Maharana is the title of the highest of hereditary monarchs.

As we make our way to City Palace Road, our bright black and yellow tuk tuk is greeted by camels and cows appearing out of nowhere at various crossroads.

We pass through shops filled with bright saris, embroidered sandals, colourful Rajasthani marionettes and silver jewellery.

The explosion of colour continues at Ganesh Handicraft Emporium.

Located behind Temple Square, the 350-year-old haveli looks unassuming on the outside but transforms into an Aladdin's cave brimming with vibrant Rajasthani textiles, wooden and stone-carved crafts and traditional paintings.

Further down the road is the Jagdish Temple, a large 17th century Hindu monument in the middle of the city.

I follow Rohan's recommendation and head over to Eklingji, a large Hindu temple complex on the outskirts of city.

I arrive just in time to take part in the aarti evening prayers session and receive blessings from the priest.

Afterwards I unwind at the luxurious Leela Palace hotel in Udaipur while admiring the spectacular view of the Aravalli mountains and Lake Pichola.

It's a stark contrast to the bustling streets of Delhi.

When I arrive in the capital, the beeping horns and noisy traffic are a shock to my system.

I nearly take a tumble as our driver slams the brakes to let a small boy cross a busy street, his arms laden with popular Bollywood magazines.

"There are three things anyone driving in India needs to have," our guide Aanchal tells us.

"Patience, a bit of good luck and excellent brakes!"

Sure enough, I begin to see her point as we weave through the traffic to overtake tuk tuks, rickshaws and bicycles, which share the dual carriageway with Bentleys, Mercedes and Tata Nanos.

Later we take a rickshaw ride through the narrow alleys of Chandni Chowk, one of the country's oldest and busiest markets.

Set up in the 17th century by Mughal emperor Shah Jahan – who also built the Taj Mahal – the bazaar is known for its vibrant wedding wear, ornate jewellery, silverware and bespoke furniture.

Asia's largest spice market, Khari Baoli, can also be found here, along with a Baptist church, a Sikh temple and two mosques.

Nearby is Red Fort, or the Lal Quila, which takes its name from its burnt-red sandstone walls.

Next is a quick stop at Qutub Minar. Standing 73 metres tall, I imagine views from the top of Qutub Minar to be spectacular.

Unfortunately, though, the gates to the tower have been closed since a power failure in 1981 plunged its staircase into pitch-black darkness, resulting in a stampede that killed 45 people.

Despite the tragic incident, the Minar is still a popular tourist destination and a UNESCO World Heritage site.

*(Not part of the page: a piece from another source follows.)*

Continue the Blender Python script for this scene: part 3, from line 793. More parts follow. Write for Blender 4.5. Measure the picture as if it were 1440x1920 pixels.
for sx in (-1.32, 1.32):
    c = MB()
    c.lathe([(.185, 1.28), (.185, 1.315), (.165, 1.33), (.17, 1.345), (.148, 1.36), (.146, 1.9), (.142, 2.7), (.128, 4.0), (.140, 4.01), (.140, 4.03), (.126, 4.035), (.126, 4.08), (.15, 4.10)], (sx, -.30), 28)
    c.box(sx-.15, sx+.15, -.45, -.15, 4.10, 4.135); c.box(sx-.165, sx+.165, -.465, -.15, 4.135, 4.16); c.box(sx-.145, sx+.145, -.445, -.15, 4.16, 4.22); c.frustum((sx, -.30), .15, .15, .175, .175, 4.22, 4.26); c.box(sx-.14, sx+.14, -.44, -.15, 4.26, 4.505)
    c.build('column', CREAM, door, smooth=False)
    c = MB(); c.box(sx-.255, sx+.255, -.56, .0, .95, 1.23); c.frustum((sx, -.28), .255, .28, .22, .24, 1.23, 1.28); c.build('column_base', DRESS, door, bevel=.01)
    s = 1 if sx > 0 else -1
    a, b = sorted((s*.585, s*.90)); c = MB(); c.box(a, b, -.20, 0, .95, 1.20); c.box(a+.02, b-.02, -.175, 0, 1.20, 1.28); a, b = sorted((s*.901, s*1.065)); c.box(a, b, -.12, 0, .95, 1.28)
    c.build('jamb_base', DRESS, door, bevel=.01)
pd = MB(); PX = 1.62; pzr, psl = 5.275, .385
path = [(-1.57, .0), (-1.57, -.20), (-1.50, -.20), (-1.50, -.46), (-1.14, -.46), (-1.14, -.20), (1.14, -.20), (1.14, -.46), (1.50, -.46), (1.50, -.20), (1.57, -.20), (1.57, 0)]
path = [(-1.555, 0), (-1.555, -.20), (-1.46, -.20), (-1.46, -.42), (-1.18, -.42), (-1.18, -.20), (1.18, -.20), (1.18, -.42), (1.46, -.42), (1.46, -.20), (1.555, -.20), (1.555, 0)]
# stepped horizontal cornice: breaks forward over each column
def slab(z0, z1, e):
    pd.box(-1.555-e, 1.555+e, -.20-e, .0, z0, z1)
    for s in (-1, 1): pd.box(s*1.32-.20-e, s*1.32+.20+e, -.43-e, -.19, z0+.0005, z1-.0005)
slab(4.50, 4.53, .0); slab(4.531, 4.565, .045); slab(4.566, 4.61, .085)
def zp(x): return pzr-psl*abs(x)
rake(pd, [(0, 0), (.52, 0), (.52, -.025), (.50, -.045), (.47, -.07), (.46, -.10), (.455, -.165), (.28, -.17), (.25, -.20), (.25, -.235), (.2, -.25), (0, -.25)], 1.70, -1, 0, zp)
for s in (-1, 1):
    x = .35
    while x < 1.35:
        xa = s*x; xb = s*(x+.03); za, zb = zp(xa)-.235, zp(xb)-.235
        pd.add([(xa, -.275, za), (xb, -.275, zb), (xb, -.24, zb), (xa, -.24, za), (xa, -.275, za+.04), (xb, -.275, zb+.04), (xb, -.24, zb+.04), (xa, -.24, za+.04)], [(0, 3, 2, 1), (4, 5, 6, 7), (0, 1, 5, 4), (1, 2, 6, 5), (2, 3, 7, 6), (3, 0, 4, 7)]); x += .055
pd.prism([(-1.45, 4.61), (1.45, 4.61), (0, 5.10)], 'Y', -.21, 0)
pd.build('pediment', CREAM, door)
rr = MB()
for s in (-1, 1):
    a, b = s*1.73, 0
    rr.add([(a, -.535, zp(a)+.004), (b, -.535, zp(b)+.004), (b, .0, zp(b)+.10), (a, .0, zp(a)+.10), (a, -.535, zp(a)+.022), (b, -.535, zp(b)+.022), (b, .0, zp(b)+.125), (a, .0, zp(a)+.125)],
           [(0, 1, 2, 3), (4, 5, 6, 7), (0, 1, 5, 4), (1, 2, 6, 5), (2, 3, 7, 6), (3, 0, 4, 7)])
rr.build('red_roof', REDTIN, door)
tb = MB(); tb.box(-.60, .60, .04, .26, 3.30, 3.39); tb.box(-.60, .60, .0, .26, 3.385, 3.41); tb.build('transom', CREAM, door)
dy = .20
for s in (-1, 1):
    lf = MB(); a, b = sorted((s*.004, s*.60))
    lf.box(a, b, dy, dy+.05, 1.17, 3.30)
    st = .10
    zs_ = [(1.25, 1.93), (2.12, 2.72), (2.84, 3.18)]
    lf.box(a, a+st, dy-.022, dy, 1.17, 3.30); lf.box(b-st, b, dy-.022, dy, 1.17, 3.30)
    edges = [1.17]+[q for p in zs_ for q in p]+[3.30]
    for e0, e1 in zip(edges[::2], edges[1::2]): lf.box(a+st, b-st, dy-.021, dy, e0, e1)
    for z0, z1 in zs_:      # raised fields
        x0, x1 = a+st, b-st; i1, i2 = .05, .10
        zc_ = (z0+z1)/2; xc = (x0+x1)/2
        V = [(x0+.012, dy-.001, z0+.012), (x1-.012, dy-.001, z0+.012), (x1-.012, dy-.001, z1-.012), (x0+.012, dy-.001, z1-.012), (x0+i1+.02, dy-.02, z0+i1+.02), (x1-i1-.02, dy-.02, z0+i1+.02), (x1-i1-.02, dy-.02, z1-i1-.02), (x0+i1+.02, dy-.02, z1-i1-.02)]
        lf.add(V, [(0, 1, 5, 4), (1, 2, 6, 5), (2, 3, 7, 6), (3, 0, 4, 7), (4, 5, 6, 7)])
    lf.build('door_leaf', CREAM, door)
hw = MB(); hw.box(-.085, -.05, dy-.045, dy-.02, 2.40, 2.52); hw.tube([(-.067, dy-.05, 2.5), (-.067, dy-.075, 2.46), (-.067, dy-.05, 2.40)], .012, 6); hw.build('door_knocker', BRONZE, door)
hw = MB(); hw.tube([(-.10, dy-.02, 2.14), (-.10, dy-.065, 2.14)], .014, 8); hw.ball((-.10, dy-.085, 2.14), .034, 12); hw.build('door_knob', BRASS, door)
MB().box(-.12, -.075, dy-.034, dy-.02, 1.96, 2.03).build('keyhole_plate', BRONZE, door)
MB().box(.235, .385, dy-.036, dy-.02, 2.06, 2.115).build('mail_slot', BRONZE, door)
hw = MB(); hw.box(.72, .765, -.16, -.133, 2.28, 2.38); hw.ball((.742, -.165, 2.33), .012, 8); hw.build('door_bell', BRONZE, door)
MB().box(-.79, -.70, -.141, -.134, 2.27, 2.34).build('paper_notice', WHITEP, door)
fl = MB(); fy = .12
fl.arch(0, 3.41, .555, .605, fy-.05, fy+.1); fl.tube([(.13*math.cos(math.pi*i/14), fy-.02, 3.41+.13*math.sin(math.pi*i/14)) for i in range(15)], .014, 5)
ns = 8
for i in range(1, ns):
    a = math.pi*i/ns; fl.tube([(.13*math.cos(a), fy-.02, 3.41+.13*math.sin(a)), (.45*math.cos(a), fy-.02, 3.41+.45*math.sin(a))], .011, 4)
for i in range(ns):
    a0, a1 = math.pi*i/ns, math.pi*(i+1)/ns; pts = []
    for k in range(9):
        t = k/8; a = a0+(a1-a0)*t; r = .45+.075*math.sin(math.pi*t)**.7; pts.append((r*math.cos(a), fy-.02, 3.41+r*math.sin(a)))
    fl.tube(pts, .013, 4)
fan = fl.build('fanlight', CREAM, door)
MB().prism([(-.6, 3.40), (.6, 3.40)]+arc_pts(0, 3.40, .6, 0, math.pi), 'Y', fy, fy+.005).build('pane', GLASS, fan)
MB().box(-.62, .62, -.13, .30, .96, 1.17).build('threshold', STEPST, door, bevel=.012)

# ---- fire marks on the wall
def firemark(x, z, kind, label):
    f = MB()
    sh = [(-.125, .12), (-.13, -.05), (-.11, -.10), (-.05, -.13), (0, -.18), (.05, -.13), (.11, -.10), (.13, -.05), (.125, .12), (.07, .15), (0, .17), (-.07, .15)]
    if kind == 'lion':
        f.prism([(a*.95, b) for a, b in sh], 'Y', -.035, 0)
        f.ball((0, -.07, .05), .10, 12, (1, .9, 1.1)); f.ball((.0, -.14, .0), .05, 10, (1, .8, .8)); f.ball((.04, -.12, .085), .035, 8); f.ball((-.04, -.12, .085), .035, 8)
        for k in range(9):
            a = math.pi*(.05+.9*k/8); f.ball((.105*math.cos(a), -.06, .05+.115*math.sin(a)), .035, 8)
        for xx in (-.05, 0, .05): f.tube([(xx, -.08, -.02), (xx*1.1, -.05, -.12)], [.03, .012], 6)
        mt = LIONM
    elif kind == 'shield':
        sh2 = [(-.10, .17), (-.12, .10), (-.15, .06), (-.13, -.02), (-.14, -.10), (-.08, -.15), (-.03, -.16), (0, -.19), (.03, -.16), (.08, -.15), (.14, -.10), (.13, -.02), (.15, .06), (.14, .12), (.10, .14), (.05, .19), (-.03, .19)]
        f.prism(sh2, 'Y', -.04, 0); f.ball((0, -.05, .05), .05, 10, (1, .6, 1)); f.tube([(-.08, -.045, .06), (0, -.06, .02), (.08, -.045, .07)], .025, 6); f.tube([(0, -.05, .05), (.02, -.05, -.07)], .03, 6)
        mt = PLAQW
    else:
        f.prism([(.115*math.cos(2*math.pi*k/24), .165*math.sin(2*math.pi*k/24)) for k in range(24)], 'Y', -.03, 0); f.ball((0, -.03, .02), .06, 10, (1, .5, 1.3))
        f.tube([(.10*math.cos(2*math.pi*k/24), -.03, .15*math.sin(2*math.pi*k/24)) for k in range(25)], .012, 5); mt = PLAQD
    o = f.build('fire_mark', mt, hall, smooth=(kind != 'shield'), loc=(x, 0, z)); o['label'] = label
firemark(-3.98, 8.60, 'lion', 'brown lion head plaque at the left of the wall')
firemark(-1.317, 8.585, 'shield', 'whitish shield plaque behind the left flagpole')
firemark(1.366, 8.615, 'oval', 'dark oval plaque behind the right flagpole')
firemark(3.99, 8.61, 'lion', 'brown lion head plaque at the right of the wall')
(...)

According to the Ministry of Culture, it is the second most visited monument in India, after the Taj Mahal, with four million people flocking to it every year.

Delhi's crowded monuments and busy markets seem like a very different India to the spas and peaceful lakes of Udaipur.

But in one way or another, both cities stimulate the senses, showing just how diverse this country can be.